- Objective
Begin with the line that contains "link('cushion_body', V, Fc, PAD, trc)", end with the line that contains "bmobj('base', bm, RUBBER, tgk)", and extract exactly that stretch of lines.
--- start ---
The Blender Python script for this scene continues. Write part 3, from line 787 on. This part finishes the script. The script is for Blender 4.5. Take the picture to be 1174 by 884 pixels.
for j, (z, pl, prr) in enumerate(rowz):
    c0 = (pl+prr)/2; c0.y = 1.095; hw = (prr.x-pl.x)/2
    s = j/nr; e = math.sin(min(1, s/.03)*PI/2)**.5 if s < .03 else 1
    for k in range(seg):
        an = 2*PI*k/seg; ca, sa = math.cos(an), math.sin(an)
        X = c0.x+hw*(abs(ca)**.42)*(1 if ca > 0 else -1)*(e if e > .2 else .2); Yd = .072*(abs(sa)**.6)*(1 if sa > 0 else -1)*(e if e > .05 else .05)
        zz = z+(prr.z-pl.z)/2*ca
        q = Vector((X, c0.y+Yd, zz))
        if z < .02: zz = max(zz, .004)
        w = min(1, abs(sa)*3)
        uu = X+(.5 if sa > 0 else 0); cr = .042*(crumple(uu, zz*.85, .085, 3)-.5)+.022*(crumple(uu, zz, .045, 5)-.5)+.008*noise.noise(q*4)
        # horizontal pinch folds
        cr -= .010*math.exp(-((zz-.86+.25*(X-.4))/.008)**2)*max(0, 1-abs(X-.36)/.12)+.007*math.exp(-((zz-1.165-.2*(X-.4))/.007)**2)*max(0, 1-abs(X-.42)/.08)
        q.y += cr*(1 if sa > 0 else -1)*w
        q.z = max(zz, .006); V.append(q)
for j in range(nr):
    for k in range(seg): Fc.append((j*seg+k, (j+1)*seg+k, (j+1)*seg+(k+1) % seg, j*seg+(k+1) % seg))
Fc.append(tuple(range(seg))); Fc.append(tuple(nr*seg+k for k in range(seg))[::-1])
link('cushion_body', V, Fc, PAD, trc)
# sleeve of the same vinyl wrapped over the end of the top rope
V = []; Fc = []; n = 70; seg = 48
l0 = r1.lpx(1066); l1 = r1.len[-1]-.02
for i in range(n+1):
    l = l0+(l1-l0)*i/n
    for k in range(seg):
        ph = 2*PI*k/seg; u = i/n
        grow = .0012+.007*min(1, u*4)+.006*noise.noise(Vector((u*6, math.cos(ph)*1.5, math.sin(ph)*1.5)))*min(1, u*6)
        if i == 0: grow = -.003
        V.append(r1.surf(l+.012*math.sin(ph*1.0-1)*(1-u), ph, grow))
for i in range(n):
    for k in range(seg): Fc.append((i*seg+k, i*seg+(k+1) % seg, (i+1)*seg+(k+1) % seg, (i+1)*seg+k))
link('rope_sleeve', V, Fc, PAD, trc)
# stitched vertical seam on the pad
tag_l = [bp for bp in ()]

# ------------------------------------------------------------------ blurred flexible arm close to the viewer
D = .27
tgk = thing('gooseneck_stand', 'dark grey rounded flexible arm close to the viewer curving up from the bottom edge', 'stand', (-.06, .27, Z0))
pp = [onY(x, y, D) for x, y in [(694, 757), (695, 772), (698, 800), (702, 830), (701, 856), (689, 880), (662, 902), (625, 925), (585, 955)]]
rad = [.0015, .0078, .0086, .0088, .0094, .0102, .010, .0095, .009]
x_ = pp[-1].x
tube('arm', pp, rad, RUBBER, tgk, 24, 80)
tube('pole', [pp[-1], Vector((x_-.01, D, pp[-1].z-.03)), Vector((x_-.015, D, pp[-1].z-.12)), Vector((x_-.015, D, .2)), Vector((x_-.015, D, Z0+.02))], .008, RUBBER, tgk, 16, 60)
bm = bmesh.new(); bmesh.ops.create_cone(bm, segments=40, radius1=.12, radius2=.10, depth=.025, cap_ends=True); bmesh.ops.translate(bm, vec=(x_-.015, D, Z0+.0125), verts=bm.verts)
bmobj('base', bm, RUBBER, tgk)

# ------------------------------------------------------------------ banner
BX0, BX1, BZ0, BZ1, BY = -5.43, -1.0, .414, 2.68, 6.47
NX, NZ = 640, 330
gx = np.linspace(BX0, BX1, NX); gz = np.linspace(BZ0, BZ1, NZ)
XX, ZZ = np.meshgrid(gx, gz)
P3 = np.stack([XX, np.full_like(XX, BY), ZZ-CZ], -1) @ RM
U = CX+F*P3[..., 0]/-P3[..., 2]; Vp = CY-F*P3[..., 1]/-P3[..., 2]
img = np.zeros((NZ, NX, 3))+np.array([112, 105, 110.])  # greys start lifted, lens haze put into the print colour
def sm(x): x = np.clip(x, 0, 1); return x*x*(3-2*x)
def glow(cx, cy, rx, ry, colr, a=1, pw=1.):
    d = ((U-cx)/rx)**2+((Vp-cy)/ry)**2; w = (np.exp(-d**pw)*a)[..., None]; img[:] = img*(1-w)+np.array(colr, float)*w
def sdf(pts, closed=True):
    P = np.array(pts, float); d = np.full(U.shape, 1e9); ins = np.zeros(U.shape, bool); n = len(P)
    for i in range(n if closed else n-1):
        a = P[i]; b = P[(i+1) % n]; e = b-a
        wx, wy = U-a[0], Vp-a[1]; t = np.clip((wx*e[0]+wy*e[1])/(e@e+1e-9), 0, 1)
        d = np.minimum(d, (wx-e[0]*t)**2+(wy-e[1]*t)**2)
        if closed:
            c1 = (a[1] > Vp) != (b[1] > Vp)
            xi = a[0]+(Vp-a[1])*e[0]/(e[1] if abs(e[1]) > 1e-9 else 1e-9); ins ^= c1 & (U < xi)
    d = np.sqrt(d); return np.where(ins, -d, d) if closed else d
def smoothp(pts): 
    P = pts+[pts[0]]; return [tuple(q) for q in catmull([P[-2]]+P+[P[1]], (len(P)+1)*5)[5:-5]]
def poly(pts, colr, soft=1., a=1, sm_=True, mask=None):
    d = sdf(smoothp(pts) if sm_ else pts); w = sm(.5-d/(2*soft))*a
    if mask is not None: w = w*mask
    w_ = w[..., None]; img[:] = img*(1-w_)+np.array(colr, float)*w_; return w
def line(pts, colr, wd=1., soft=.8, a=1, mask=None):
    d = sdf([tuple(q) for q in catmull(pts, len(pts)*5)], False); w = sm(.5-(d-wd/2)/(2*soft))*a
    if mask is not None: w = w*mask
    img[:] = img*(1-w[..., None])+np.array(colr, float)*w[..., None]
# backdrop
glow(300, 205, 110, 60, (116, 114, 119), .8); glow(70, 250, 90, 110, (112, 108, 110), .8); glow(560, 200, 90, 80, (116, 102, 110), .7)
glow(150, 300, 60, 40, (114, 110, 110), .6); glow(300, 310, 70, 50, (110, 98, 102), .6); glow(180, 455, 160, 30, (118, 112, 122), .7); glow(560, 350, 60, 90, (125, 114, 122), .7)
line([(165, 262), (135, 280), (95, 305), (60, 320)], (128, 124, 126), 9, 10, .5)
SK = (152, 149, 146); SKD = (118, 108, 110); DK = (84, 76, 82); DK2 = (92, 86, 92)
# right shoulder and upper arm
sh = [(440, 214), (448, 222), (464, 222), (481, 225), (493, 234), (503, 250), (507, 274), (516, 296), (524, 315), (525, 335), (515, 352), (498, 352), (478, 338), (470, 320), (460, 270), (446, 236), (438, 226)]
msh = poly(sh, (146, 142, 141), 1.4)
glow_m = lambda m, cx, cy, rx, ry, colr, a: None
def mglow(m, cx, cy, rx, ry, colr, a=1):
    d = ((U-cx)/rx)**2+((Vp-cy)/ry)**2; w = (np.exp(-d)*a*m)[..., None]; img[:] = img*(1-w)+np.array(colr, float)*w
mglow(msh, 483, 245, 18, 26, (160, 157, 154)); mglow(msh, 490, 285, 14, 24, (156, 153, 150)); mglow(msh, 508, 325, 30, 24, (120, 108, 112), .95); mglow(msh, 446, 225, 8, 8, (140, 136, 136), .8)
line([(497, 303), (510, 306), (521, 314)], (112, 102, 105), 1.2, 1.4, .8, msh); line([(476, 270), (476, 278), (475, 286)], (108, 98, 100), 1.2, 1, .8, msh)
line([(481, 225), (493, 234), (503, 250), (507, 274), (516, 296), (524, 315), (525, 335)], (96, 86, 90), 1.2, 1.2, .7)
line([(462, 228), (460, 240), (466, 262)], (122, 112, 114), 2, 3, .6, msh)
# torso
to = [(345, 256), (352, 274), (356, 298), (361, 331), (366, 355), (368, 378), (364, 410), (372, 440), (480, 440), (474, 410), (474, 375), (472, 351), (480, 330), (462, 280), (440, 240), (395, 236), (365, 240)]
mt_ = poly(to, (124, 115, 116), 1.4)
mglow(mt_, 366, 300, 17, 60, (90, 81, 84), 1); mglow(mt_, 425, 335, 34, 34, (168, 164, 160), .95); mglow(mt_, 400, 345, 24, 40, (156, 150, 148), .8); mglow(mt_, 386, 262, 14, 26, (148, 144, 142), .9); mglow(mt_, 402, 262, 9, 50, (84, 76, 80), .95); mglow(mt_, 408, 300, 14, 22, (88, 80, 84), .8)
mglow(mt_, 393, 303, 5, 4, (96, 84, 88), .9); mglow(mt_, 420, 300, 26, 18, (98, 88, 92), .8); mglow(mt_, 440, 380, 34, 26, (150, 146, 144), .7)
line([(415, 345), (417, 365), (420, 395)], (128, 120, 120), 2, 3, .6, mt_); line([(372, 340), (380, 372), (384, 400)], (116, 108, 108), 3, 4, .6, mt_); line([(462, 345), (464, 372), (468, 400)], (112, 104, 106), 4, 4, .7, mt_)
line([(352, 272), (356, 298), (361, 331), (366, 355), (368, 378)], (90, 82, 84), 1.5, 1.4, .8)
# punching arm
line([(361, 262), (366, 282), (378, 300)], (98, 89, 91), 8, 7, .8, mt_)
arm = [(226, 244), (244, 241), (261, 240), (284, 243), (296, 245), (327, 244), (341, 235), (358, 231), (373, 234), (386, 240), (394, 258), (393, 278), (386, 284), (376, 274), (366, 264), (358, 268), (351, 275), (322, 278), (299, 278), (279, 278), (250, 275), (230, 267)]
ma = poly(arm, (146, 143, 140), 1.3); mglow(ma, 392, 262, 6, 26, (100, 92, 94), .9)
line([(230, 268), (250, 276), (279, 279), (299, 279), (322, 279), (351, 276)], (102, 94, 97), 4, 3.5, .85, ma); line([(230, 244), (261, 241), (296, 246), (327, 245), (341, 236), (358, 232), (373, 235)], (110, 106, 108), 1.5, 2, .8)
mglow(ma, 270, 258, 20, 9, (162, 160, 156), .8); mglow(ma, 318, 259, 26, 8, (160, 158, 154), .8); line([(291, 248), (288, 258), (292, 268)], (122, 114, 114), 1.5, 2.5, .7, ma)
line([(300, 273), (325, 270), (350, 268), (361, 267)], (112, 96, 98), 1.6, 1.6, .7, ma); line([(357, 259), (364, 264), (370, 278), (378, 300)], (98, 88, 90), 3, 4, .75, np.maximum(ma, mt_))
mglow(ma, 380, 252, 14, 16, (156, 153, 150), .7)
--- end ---
- Exercise result
link('cushion_body', V, Fc, PAD, trc)
# sleeve of the same vinyl wrapped over the end of the top rope
V = []; Fc = []; n = 70; seg = 48
l0 = r1.lpx(1066); l1 = r1.len[-1]-.02
for i in range(n+1):
    l = l0+(l1-l0)*i/n
    for k in range(seg):
        ph = 2*PI*k/seg; u = i/n
        grow = .0012+.007*min(1, u*4)+.006*noise.noise(Vector((u*6, math.cos(ph)*1.5, math.sin(ph)*1.5)))*min(1, u*6)
        if i == 0: grow = -.003
        V.append(r1.surf(l+.012*math.sin(ph*1.0-1)*(1-u), ph, grow))
for i in range(n):
    for k in range(seg): Fc.append((i*seg+k, i*seg+(k+1) % seg, (i+1)*seg+(k+1) % seg, (i+1)*seg+k))
link('rope_sleeve', V, Fc, PAD, trc)
# stitched vertical seam on the pad
tag_l = [bp for bp in ()]

# ------------------------------------------------------------------ blurred flexible arm close to the viewer
D = .27
tgk = thing('gooseneck_stand', 'dark grey rounded flexible arm close to the viewer curving up from the bottom edge', 'stand', (-.06, .27, Z0))
pp = [onY(x, y, D) for x, y in [(694, 757), (695, 772), (698, 800), (702, 830), (701, 856), (689, 880), (662, 902), (625, 925), (585, 955)]]
rad = [.0015, .0078, .0086, .0088, .0094, .0102, .010, .0095, .009]
x_ = pp[-1].x
tube('arm', pp, rad, RUBBER, tgk, 24, 80)
tube('pole', [pp[-1], Vector((x_-.01, D, pp[-1].z-.03)), Vector((x_-.015, D, pp[-1].z-.12)), Vector((x_-.015, D, .2)), Vector((x_-.015, D, Z0+.02))], .008, RUBBER, tgk, 16, 60)
bm = bmesh.new(); bmesh.ops.create_cone(bm, segments=40, radius1=.12, radius2=.10, depth=.025, cap_ends=True); bmesh.ops.translate(bm, vec=(x_-.015, D, Z0+.0125), verts=bm.verts)
bmobj('base', bm, RUBBER, tgk)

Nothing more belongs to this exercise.